Bu teoriye göre Sonuç olarak, ağ hashrate’i azalacak ve blok süresi artacak, bu da madenci gelirinin daha da azaldığı ve daha fazla madencinin ağ dışında kaldığı anlamına geliyor. Bu döngünün Bitcoin (BTC) madenciliği yapacak kimse kalmayana kadar devam edeceği iddia ediliyordu.
Tahminler Tuttu Mu?
20 Eylül’de Bitcoin tarihindeki en büyük yukarı yönlü zorluk ayarlamalarından birini yaşadı. Bu, yarılanmadan bu yana yaşanan ikinci yukarı yönlü zorluk ayarlaması olarak kayıtlara geçti. Bu durum, “Acaba kıyamet senaryoları yazanlar haklı mı?” sorusunu akıllara getirdi.

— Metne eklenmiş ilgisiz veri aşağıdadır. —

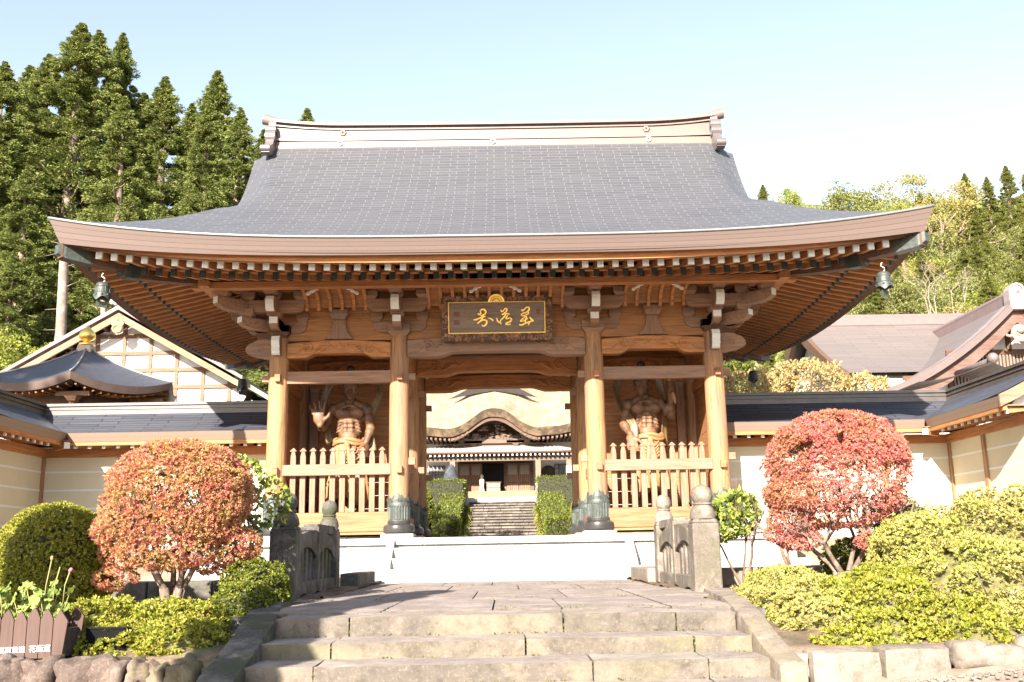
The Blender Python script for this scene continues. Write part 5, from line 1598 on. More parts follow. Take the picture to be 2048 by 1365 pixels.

Aslında bu sorunun doğru bir şekilde yanıtlanabilmesi için öncelikle zorluk ayarlamalarını neyin tetiklediğinin doğru bir şekilde anlaşılması gerekiyor. Tüm Bitcoin madencileri bir sonraki bloğu çözmek için rekabet içinde bulunuyor. Ağ ne kadar çok güç kullanırsa bu sonuca ulaşmak o kadar hızlı oluyor. Satoshi Nakamoto, üretim hızının blok başına 10 dakikalık bir aralıkta kalmasını sağlamak için protokole yaklaşık iki haftada bir zorluk seviyesini ayarlayan bir özellik yerleştirdi. Bu süre zarfında eğer bloklar arasındaki süre 10 dakikanın altına düşerse zorluk yukarı doğru ayarlanıyor. Bloklar arasındaki süre 10 dakikanın üzerine çıkarsa da bunun tersi gerçekleşiyor.
Yukarı yönlü son zorluk ayarlamalarının hash gücündeki muazzam artışın bir sonucu olarak gelmesi “ölüm sarmalı” beklentilerinin yersiz olduğunu ortaya çıkardı. Çünkü bu durum ölüm sarmalı senaryosunu desteklemek yerine Bitcoin ağının sağlıklı bir şekilde ilerlediğini gösteriyor.